Auch Priscilla und Kimberly Addison staunten nicht schlecht, als sie erfahren haben, dass Ghana zwar der zweitgrößte Kakaoproduzent der Welt ist, selbst aber kaum Schokolade produziert. „Wenn Länder wie die Schweiz oder Belgien ohne eine einzige Kakaoplantage zu einer Schokoladennation werden können, wie kann es sein, dass Ghana nur einen einzigen Produzenten hat?“, dachten sich die ghanaischen Schwestern, die besonders während des Besuches einer Schokoladenfabrik von Maison Callier in der Schweiz inspiriert wurden. Ohne jeglichen kulinarischen Hintergrund, geschweige denn Erfahrung in der Schokoladenherstellung, entschlossen die beiden sich im Jahr 2014 dazu, ihre eigene Schokolade „Made in Ghana“ zu produzieren.

Bevor sie 2016 ihre erste komplett handgemachte Schokolade auf den Markt brachten, besuchten sie diverse Kurse zur Schokoladenherstellung, lasen Fachliteratur, schauten YouTube-Tutorials, sprachen mit Kakaobäuerinnen und -bauern auf den Feldern und suchten Rat und Unterstützung bei Menschen, die bereits im Kakaosektor tätig waren. Die Rezepte für ihre Schokolade entwickelten sie durch Ausprobieren („trial and error“), mit ihren Freunden und ihrer Familie als „Vorkoster“.

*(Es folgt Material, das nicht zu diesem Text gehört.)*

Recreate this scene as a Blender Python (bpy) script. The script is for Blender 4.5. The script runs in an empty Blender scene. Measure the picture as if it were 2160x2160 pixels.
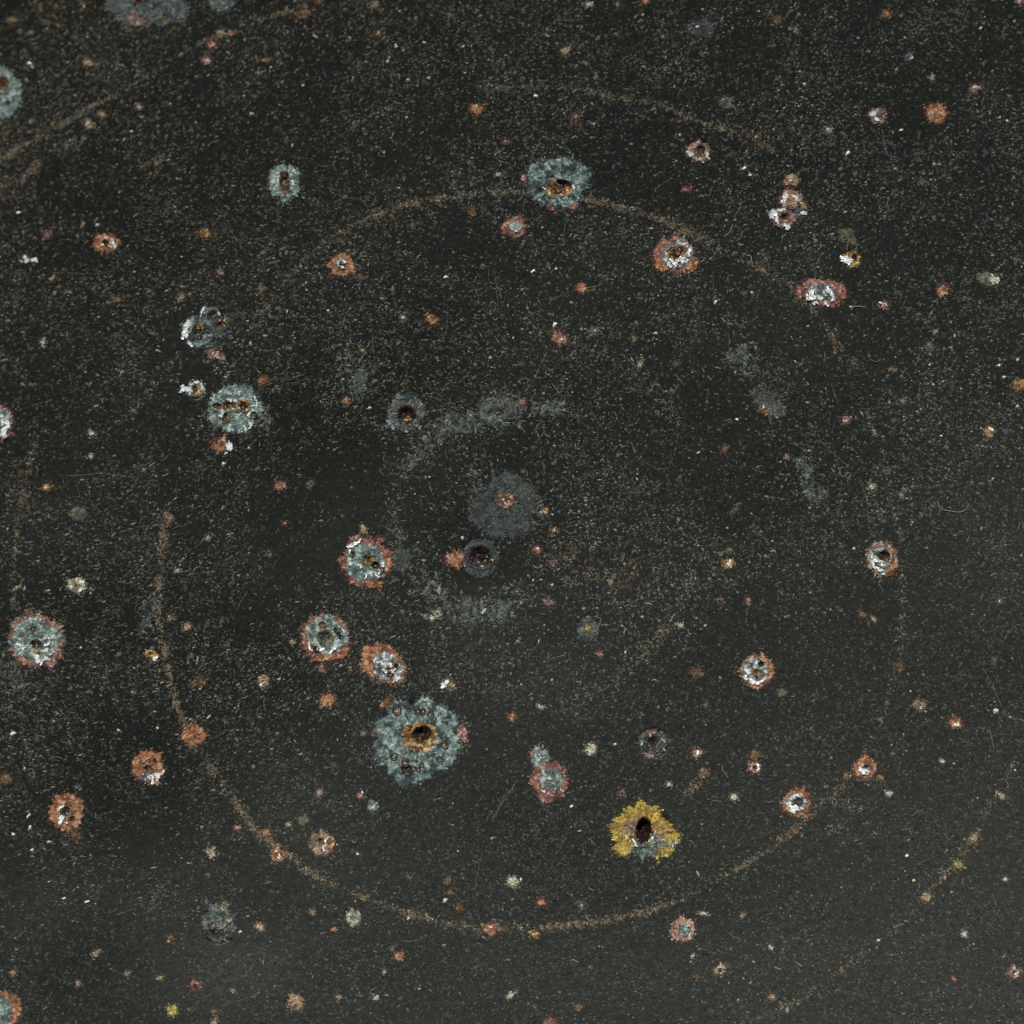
import bpy, math
import numpy as np
from mathutils import Vector, Matrix

# ------------------------------------------------------------------ camera, light, exposure
SC = bpy.context.scene
COL = SC.collection
S_ = 0.30 / 2160.0                      # metres per unit of the survey grid (the plate in view is about 30 cm wide)
FOCAL, SENSOR = 85.0, 36.0
DIST = 0.30 * FOCAL / SENSOR
TILT_X, TILT_Y = math.radians(-7.0), math.radians(-4.0)   # camera stands a little above and to one side of square-on
cam_loc = Vector((math.sin(TILT_Y), -math.sin(TILT_X), 1.0)).normalized() * DIST
fwd = (-cam_loc).normalized()
right = fwd.cross(Vector((0, 1, 0))).normalized()
up = right.cross(fwd).normalized()
cd = bpy.data.cameras.new('camera')
cam = bpy.data.objects.new('camera', cd)
COL.objects.link(cam)
cam.matrix_world = Matrix.Translation(cam_loc) @ Matrix((right, up, -fwd)).transposed().to_4x4()
cd.lens, cd.sensor_width, cd.clip_end, cd.clip_start = FOCAL, SENSOR, 50, 0.01
cd.dof.use_dof = True
cd.dof.focus_distance = DIST - 0.003
cd.dof.aperture_fstop = 6.3
SC.camera = cam

SUN_AZ, SUN_EL = math.radians(-14), math.radians(46)    # azimuth measured from +Y towards +X
sun_dir = Vector((math.sin(SUN_AZ) * math.cos(SUN_EL), math.cos(SUN_AZ) * math.cos(SUN_EL), math.sin(SUN_EL)))
w = bpy.data.worlds.new('World')
SC.world = w
w.use_nodes = True
wn = w.node_tree
bg = wn.nodes['Background']
sky = wn.nodes.new('ShaderNodeTexSky')
sky.sky_type = 'NISHITA'
sky.sun_disc = False
sky.sun_elevation = SUN_EL
sky.sun_rotation = SUN_AZ
wn.links.new(sky.outputs['Color'], bg.inputs['Color'])
bg.inputs['Strength'].default_value = 0.055
sl = bpy.data.lights.new('sun', 'SUN')
sl.energy = 3.9
sl.angle = math.radians(0.5)
sl.color = (1.0, 0.99, 0.91)
so = bpy.data.objects.new('sun', sl)
COL.objects.link(so)
so.rotation_euler = (-sun_dir).to_track_quat('-Z', 'Y').to_euler()
SC.view_settings.view_transform = 'Standard'
SC.view_settings.look = 'None'
SC.view_settings.exposure = 0.0
SC.view_settings.gamma = 1.0

RNG = np.random.default_rng(7)

# ------------------------------------------------------------------ noise
def _hash(ix, iy, seed):
    h = (ix.astype(np.int64) * 374761393 + iy.astype(np.int64) * 668265263 + seed * 974634777) & 0xffffffff
    h = ((h ^ (h >> 13)) * 1274126177) & 0xffffffff
    h = (h ^ (h >> 16)) & 0xffffffff
    return h.astype(np.float64) / 4294967295.0
def vn(x, y, seed=0):
    x = np.asarray(x, float); y = np.asarray(y, float)
    ix = np.floor(x); iy = np.floor(y)
    fx = x - ix; fy = y - iy
    fx = fx * fx * (3 - 2 * fx); fy = fy * fy * (3 - 2 * fy)
    a = _hash(ix, iy, seed); b = _hash(ix + 1, iy, seed)
    c = _hash(ix, iy + 1, seed); d = _hash(ix + 1, iy + 1, seed)
    return a + (b - a) * fx + (c - a) * fy + (a - b - c + d) * fx * fy
def fbm(x, y, seed=0, o=4):
    t = 0; a = 0.5; s = 0
    for k in range(o):
        t = t + a * vn(x * 2 ** k + 17.3 * k, y * 2 ** k - 9.1 * k, seed + k); s += a; a *= 0.5
    return t / s
def sstep(a, b, x):
    t = np.clip((x - a) / (b - a), 0, 1)
    return t * t * (3 - 2 * t)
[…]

Ein großer Ansporn für Priscilla und Kimberly Addison war und ist es, die Menschen in Ghana und anderen afrikanischen Ländern – insbesondere die Jugend – dazu zu ermutigen, nicht einfach nur die natürlichen Ressourcen und Rohstoffe des Landes zu verkaufen, sondern ihre Kreativtät und ihren Verstand zu nutzen, um daraus selbst großartige Produkte von hoher Qualität zu entwickeln und herzustellen.

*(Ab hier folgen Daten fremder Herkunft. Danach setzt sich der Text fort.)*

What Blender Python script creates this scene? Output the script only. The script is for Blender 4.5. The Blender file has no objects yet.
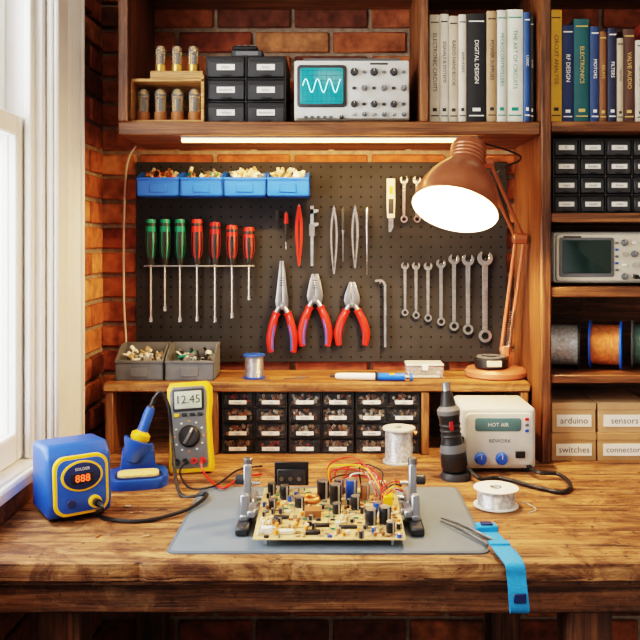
import bpy, bmesh, math, random
from mathutils import Vector, Matrix, Euler
R = math.radians
CZ = 1.378; F = 800.0
def W(px, py, D): return Vector(((px-335)*D/F, D, CZ-(py-245)*D/F))
def XP(px, D): return (px-335)*D/F
def DK(px, py, z=0.9):
    D = (CZ-z)*F/(py-245); return Vector(((px-335)*D/F, D, z))
T = Matrix.Translation
def RX(a): return Matrix.Rotation(R(a), 4, 'X')
def RY(a): return Matrix.Rotation(R(a), 4, 'Y')
def RZ(a): return Matrix.Rotation(R(a), 4, 'Z')

# ---------------------------------------------------------------- materials
MATS = {}
def pm(name, col, rough=0.5, metal=0.0, var=0.12, scale=40.0, bump=0.0, emis=None, es=0, alpha=1.0, trans=0.0, coat=0.0, ior=1.45):
    if name in MATS: return MATS[name]
    m = bpy.data.materials.new(name); m.use_nodes = True
    nt = m.node_tree; p = nt.nodes['Principled BSDF']
    p.inputs['Roughness'].default_value = rough; p.inputs['Metallic'].default_value = metal
    p.inputs['IOR'].default_value = ior
    c = (*col, 1)
    if var > 0:
        tc = nt.nodes.new('ShaderNodeTexCoord'); n = nt.nodes.new('ShaderNodeTexNoise')
        n.inputs['Scale'].default_value = scale; n.inputs['Detail'].default_value = 4
        nt.links.new(tc.outputs['Object'], n.inputs['Vector'])
        cr = nt.nodes.new('ShaderNodeValToRGB')
        cr.color_ramp.elements[0].position = .3; cr.color_ramp.elements[1].position = .7
        cr.color_ramp.elements[0].color = (*[x*(1-var) for x in col], 1)
        cr.color_ramp.elements[1].color = (*[min(1, x*(1+var)) for x in col], 1)
        nt.links.new(n.outputs['Fac'], cr.inputs['Fac']); nt.links.new(cr.outputs['Color'], p.inputs['Base Color'])
        if bump > 0:
            b = nt.nodes.new('ShaderNodeBump'); b.inputs['Strength'].default_value = bump; b.inputs['Distance'].default_value = .002
            nt.links.new(n.outputs['Fac'], b.inputs['Height']); nt.links.new(b.outputs['Normal'], p.inputs['Normal'])
    else: p.inputs['Base Color'].default_value = c
    if emis: p.inputs['Emission Color'].default_value = (*emis, 1); p.inputs['Emission Strength'].default_value = es
    p.inputs['Alpha'].default_value = alpha; p.inputs['Transmission Weight'].default_value = trans
    p.inputs['Coat Weight'].default_value = coat
    MATS[name] = m; return m

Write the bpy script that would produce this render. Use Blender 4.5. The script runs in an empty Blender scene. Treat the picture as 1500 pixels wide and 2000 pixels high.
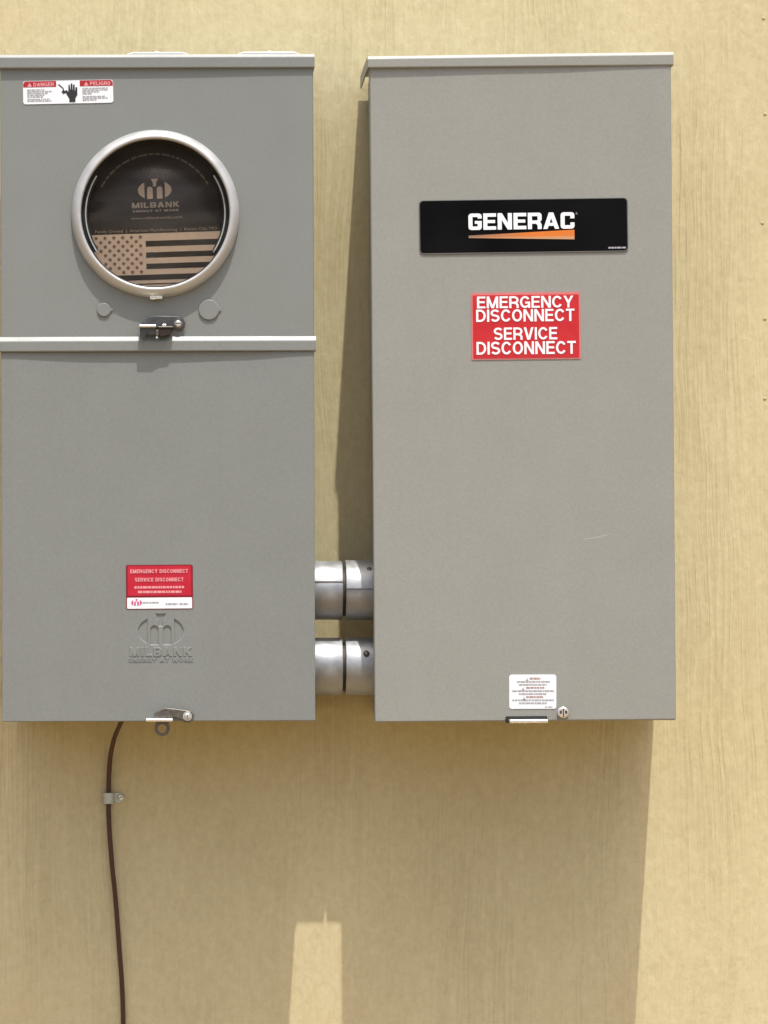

Damit das Geld, das sie mit ihrer Schokolade erwirtschaften, auch im Land bleibt, arbeiten sie so gut wie möglich ohne importierte Zutaten und lassen auch die Verpackung vor Ort herstellen. So wollen sie langfristig die Wirtschaft des Landes stärken und Gleichgesinnte aus anderen Bereichen dazu inspirieren, einen ähnlichen Weg zugehen.

Nicht zufällig haben die Schwestern ihre Schokolade „’57 Chocolate“ genannt – die Zahl im Namen erinnert an die ghanaische Unabhängigkeit im Jahr 1957.